Slate’s Matthew Yglesias makes the point about zoning in reference to Lowrey’s article. Lowrey illustrates her story with a 54-year-old nanny facing skyrocketing rents in Columbia Heights, a neighborhood of Washington, D.C., that was predominantly low-income just a decade ago and is now heavily gentrified. Yglesias writes:

[T]here are two questions unanswered … With demand surging, why doesn’t construction surge enough to keep vacancy rates roughly stable. The other: If builders are always aiming at that high end, why are they building in Columbia Heights rather than in the traditionally fancier and more expensive neighborhoods west of Rock Creek Park.

The answers are “zoning” and “zoning.” …

[Y]ou have a twofold limitation on supply. On the one hand, the total number of new units is capped so people only want to build luxury. On the other hand, new construction in the fancy neighborhoods is absolutely prohibited.

For example, you might walk up Connecticut Avenue just west of Rock Creek Park in D.C.’s tony Cleveland Park neighborhood and think it is fully built up because there are no empty lots. But why are all the buildings merely six or 10 stories tall? Why not 40, when the prices indicate that the demand is there? This is why D.C. must eliminate its building height restriction. But it’s also a matter of local zoning ordinances. The side streets in Cleveland Park are dominated by low-density single-family homes. If the market could support replacing them with apartment buildings, why shouldn’t developers be allowed to do that? D.C.’s density is only about one-third that of New York’s, and its population is only about three-quarters as high as its peak 50 years ago. So clearly there is room for more development, as there is in other expensive cities such as San Francisco and Boston.
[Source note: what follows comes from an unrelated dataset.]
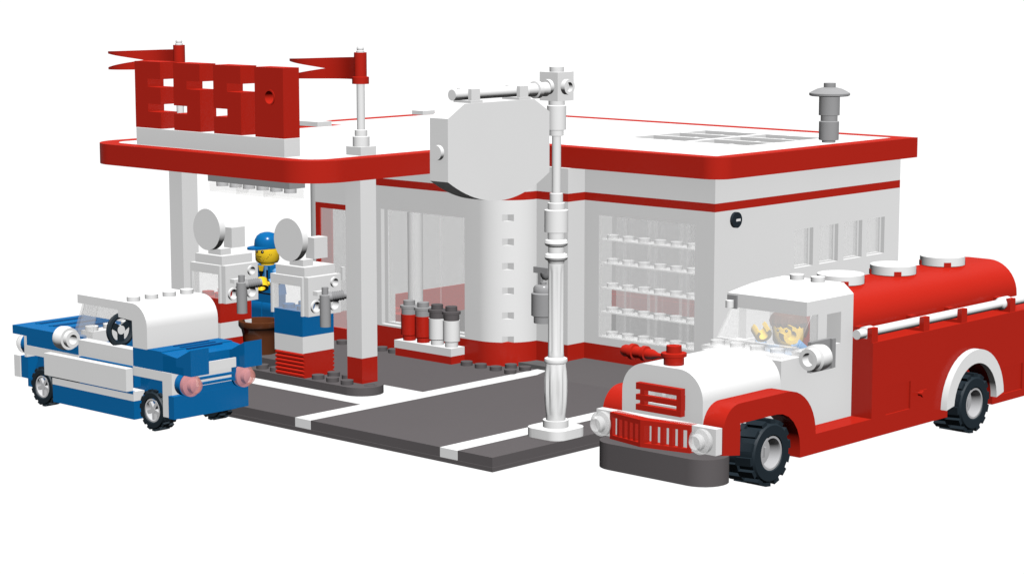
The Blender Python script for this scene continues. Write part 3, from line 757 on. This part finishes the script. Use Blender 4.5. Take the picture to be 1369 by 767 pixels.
# bonnet
rb = 1.15
hp = [(5.6, 2.0), (9.6, 2.0)]+[(9.6-rb+rb*cos(R(a)), 5.12-rb+rb*sin(R(a))) for a in range(0, 91, 9)]+[(5.6+rb+rb*cos(R(a)), 5.12-rb+rb*sin(R(a))) for a in range(90, 181, 9)]
k = MB()
opening = [(6.95, 3.62), (8.5, 3.62), (8.5, 4.25), (6.95, 4.25)]
k.prism(hp, 'y', 1.5, 1.9, holes=[opening]); k.prism(hp, 'y', 1.9, 6.52)
bon = obj('bonnet', k, WHITE, tk)
k = MB(); k.lathe([(0.4, 5.1), (0.4, 5.42), (0.5, 5.45), (0.5, 5.58), (0.3, 5.6), (0.3, 5.86)], (7.65, 2.15, 0), 'z', 28); obj('bonnet_cap', k, RED, bon)
k = MB(); k.lathe([(0.2, 5.1), (0.24, 5.2), (0.24, 5.5), (0.32, 5.52), (0.32, 5.7), (0.24, 5.72), (0.22, 6.1), (0.3, 6.12), (0.3, 6.3), (0.22, 6.32), (0.2, 6.6), (0.1, 6.85), (0.08, 7.2)], (0, 2.15, 5.38), 'x', 20); obj('bonnet_ornament', k, RED, bon)
k = MB()
k.box(6.52, 1.22, 4.14, 8.75, 1.48, 4.4); k.box(6.52, 1.22, 3.72, 8.6, 1.44, 3.94); k.box(6.52, 1.22, 3.32, 8.75, 1.48, 3.55)
k.box(6.7, 1.26, 3.55, 6.92, 1.498, 4.14); k.box(8.52, 1.24, 3.55, 8.75, 1.498, 4.14)
obj('upper_grille', k, RED, tk)
k = MB(); 
for x in (7.25, 8.2): k.lathe([(0.34, 1.55), (0.34, 1.75)], (x, 0, 3.92), 'y', 20)
obj('radiator_stud', k, LENSC, bon)
# front bumper, grille, headlights
k = MB(); k.box(4.62, 1.1, 2.1, 10.55, 1.48, 3.12); obj('white_bumper', k, WHITE, tk)
k = MB()
# pointed grille: two angled halves, each a framed row of bars
def gpt(x_): return 0.98-0.42*(1-abs(x_-7.3)/2.1)
def gbox(xa, xb, z0, z1, th=0.2, back=0.0):
    ya, yb = gpt(xa)+back, gpt(xb)+back
    k.add([(xa, ya, z0), (xb, yb, z0), (xb, yb+th, z0), (xa, ya+th, z0), (xa, ya, z1), (xb, yb, z1), (xb, yb+th, z1), (xa, ya+th, z1)],
          [(3,2,1,0),(4,5,6,7),(0,1,5,4),(1,2,6,5),(2,3,7,6),(3,0,4,7)])
for a_, b_ in ((5.45, 7.3), (7.3, 9.4)):
    gbox(a_, b_, 2.93, 3.12, 0.5-0.0); gbox(a_, b_, 2.05, 2.22, 0.5)
    n_ = 5; wd_ = (b_-a_-.24)/n_
    gbox(a_, a_+.16, 2.22, 2.93, .35); gbox(b_-.12, b_, 2.22, 2.93, .35)
    for i in range(1, n_): gbox(a_+.14+i*wd_-.07, a_+.14+i*wd_+.07, 2.22, 2.93, .2, .05)
obj('front_grille', k, RED, tk)
for x in (5.02, 9.95):
    k = MB(); k.lathe([(0.47, 1.095), (0.5, 1.0), (0.5, 0.85), (0.33, 0.8), (0.33, 0.62), (0.26, 0.55)], (x, 0, 2.6), 'y', 32); obj('headlight', k, LENSC, tk)
k = MB(); k.prism(rsq(4.72, 0.55, 10.6, 2.55, 0.98), 'z', 0.9, 1.95); obj('dark_bumper', k, DGREY, tk)
k = MB(); k.box(6.4, 1.6, 1.2, 8.8, 7.5, 2.2); obj('front_chassis', k, DGREY, tk)
for y, z in ((4.62, 1.64), (19.58, 1.42)):
    wheel(tk, 10.6, y, z, 1.33, 1.55, 'x', 1, 0.68, HUB, False, 14)
    wheel(tk, 4.6, y, z, 1.33, 1.55, 'x', -1, 0.68, HUB, False, 14)

# ------------------------------------------------------------------ people (toy figures)
def figure(label, loc, rot, torso, arms, legs, head_rot=0, pose='stand', hairtype='cap'):
    t = thing('person', label, 'person', loc)
    k = MB()
    # everything about the origin, facing -y
    if pose == 'stand':
        for s_ in (-1, 1):
            k.prism([(-.46, 0.0), (.46, 0.0), (.46, 1.25), (.38, 1.5), (.15, 1.62), (-.2, 1.62), (-.42, 1.5), (-.5, 1.3), (-.46, 1.1)], 'x', s_*.03, s_*.95, mat=legs)
        k.box(-.95, -.4, 1.5, .95, .42, 1.95, legs)
    else:
        for s_ in (-1, 1): k.box(s_*.03, -1.9, 1.15, s_*.95, .3, 1.95, legs)
    # torso, tapered
    v = [(-.97, -.48, 1.95), (.97, -.48, 1.95), (.97, .48, 1.95), (-.97, .48, 1.95), (-.68, -.42, 3.5), (.68, -.42, 3.5), (.68, .42, 3.5), (-.68, .42, 3.5)]
    k.add(v, [(3,2,1,0),(4,5,6,7),(0,1,5,4),(1,2,6,5),(2,3,7,6),(3,0,4,7)], torso)
    if hairtype == 'cap':
        k.box(-.6, -.47, 2.1, .6, -.44, 2.85, NAVY)
        k.prism([(-.22, 3.48), (.22, 3.48), (.08, 3.0), (0, 2.9), (-.08, 3.0)], 'y', -.47, -.4, mat=YELLOW)
        k.prism([(-.2, 3.2), (.2, 3.2), (0, 2.8)], 'y', -.49, -.42, mat=INK)
        for sx in (-1, 1):
            k.box(sx*.3, -.47, 2.8, sx*.5, -.43, 3.48, LBLUE); k.box(sx*.5-.04, -.5, 2.5, sx*.5+.04, -.44, 3.3, INK)
        k.box(-.9, -.5, 1.98, .9, -.46, 2.06, INK)
    k.lathe([(0.36, 3.45), (0.36, 3.62)], (0, 0, 0), 'z', 24, mat=YELLOW)
    # arms
    for sx in (-1, 1):
        if pose == 'stand': pts = [(sx*.72, 0, 3.25), (sx*.95, -.02, 3.0), (sx*1.02, -.25, 2.75), (sx*.86, -.62, 2.62)]
        elif sx < 0: pts = [(sx*.72, 0, 3.2), (sx*.95, -.35, 3.3), (sx*.9, -.75, 3.6), (sx*.82, -.9, 3.85)]
        else: pts = [(sx*.72, 0, 3.2), (sx*.95, -.35, 3.3), (sx*.85, -.75, 3.6), (sx*.72, -.9, 3.85)]
        k.tube(pts, [.3, .3, .27, .22], 12, mat=arms)
        e = Vector(pts[-1]); dd = (e-Vector(pts[-2])).normalized()
        if pose == 'stand': dd = Vector((-sx*.5, -.8, -.05)).normalized()
        k.tube([e, e+dd*.22], [.12, .12], 10, mat=YELLOW)
        # C-shaped gripping hand
        hc = e+dd*.45; sd = dd.orthogonal().normalized(); up2 = dd.cross(sd)
        vs = []; fs = []; n_ = 14
        for i in range(n_+1):
            a = R(-140+280*i/n_); 
            for rr_, hh in ((.2, -.26), (.36, -.26), (.36, .26), (.2, .26)):
                vs.append(hc+(-dd*cos(a)+sd*sin(a))*rr_+up2*hh)
        for i in range(n_):
            for q in range(4): fs.append([4*i+q, 4*i+(q+1) % 4, 4*i+4+(q+1) % 4, 4*i+4+q])
        fs += [[0, 1, 2, 3], [4*n_+q for q in range(4)]]
        k.add(vs, fs, YELLOW)
    HR = Matrix.Rotation(R(head_rot), 4, 'Z')
    k.lathe([(0.42, 3.58), (0.56, 3.63), (0.64, 3.78), (0.64, 4.45), (0.56, 4.62), (0.4, 4.7), (0.3, 4.72), (0.3, 4.88)], (0, 0, 0), 'z', 32, mat=YELLOW)
    def fp(ang, z, w_, h_, mat_, d=.02, rot_=0):
        T_ = HR @ Matrix.Rotation(R(ang), 4, 'Z') @ Matrix.Translation((0, -.64, z)) @ Matrix.Rotation(R(rot_), 4, 'Y')
        k.box(-w_/2, -d, -h_/2, w_/2, .06, h_/2, mat_, T_)
    for sx in (-1, 1):
        T_ = HR @ Matrix.Rotation(R(sx*17), 4, 'Z')
        er = 0.085 if pose == 'stand' else 0.065
        k.lathe([(er, -.665), (er, -.6)], (0, 0, 4.25), 'y', 12, INK, T_)
        k.lathe([(0.022, -.675), (0.022, -.66)], (.02, 0, 4.27), 'y', 8, WHITE, T_)
        fp(sx*18, 4.41, .2, .035, INK, rot_=-sx*14)
    fp(0, 3.98, .16, .03, INK); fp(-8, 3.99, .1, .03, INK, rot_=15); fp(8, 3.99, .1, .03, INK, rot_=-15)
    fp(0, 3.88, .1, .025, INK)
    rnd = random.Random(4)
    for i in range(46):
        a = rnd.uniform(-62, 62); z_ = 3.72+rnd.uniform(0, .1)+.34*(abs(a)/62)**2+rnd.uniform(0, .1)
        fp(a, z_, .025, .025, INK, .006)
    b = obj('body', k, None, t); b.rotation_euler = (0, 0, 0)
    # obj() subtracts the base; rebuild locally instead
    for vv in b.data.vertices: vv.co += Vector(loc)
    k = MB()
    if hairtype == 'cap':
        k.lathe([(0.66, 4.4), (0.69, 4.42), (0.69, 4.62), (0.66, 4.85), (0.55, 5.05), (0.38, 5.18), (0.18, 5.24), (0, 5.25)], (0, 0, 0), 'z', 36, mat=BLUE)
        pts = [(-.66, -.15)]+[(-.6*cos(R(a))*1.0, -.45-.95*sin(R(a))) for a in range(0, 181, 15)]+[(.66, -.15)]
        k.prism(pts, 'z', 4.42, 4.52, mat=BLUE, T=HR)
        h = obj('cap', k, BLUE, t)
    else:
        k.lathe([(0.7, 4.42), (0.75, 4.5), (0.74, 4.7), (0.66, 4.86), (0.4, 4.97), (0, 5.0)], (0, 0, 0), 'z', 32, mat=HAIR)
        for i in range(22):
            a = R(15+150*i/21+0); 
            k.tube([(.66*cos(a), .66*sin(a), 4.6), (.72*cos(a), .72*sin(a), 4.2), (.68*cos(a), .68*sin(a), 3.9)], [.12, .13, .05], 8, mat=HAIR)
        for a_ in (-70, -50, -25, 0, 25, 50, 70, 90, -90):
            a = R(a_-90); k.tube([(.6*cos(a), .6*sin(a), 4.75), (.68*cos(a), .68*sin(a), 4.55), (.68*cos(a+.15), .68*sin(a+.15), 4.36)], [.14, .13, .05], 8, mat=HAIR)
        h = obj('hair', k, HAIR, t)
    for vv in h.data.vertices: vv.co += Vector(loc)
    t.rotation_euler = (0, 0, R(rot))
    return t
figure('toy petrol attendant in a blue cap and blue overalls standing behind the two fuel pumps', (-29.1, 13.4, 1.0), 0, BLUE, LBLUE, BLUE, 8)
figure('toy driver with brown hair and light blue shirt, hands raised, inside the white cab', (7.6, 9.75, 1.35), 12, LBLUE, LBLUE, BLUE, 0, 'sit', 'hair')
At the same time, it makes no sense to assume the market will provide the poor with housing any more than it will provide them with health insurance. It’s true that massive, isolated housing projects have often bred social ills. But as the demand to live in New York’s projects demonstrates, it is better than forcing people to live in homeless shelters or more than an hour’s drive from the city where their jobs and social networks are located. The projects in New York are so destigmatized that developers are going to build market-rate housing right in their footprint. And housing projects no longer all look like vertical prisons. Innovative design can make subsidized housing green, human-scaled, attractive, and integrated into the streetscape.

Since even some conservatives agree with liberals that Section 8 vouchers, which allow low-income renters to find apartments on the market, are both the most efficient means of providing affordable housing and the best approach to encourage economic integration, we should appropriate more money for them.

Too often, after years of neglect, depopulation, crime, and disinvestment, cities have viewed recruiting richer residents as the essence of successful renewal. But a revival of urban America as a whole means that more people, from all walks of life, should be able to live safely, affordably, and comfortably in our cities.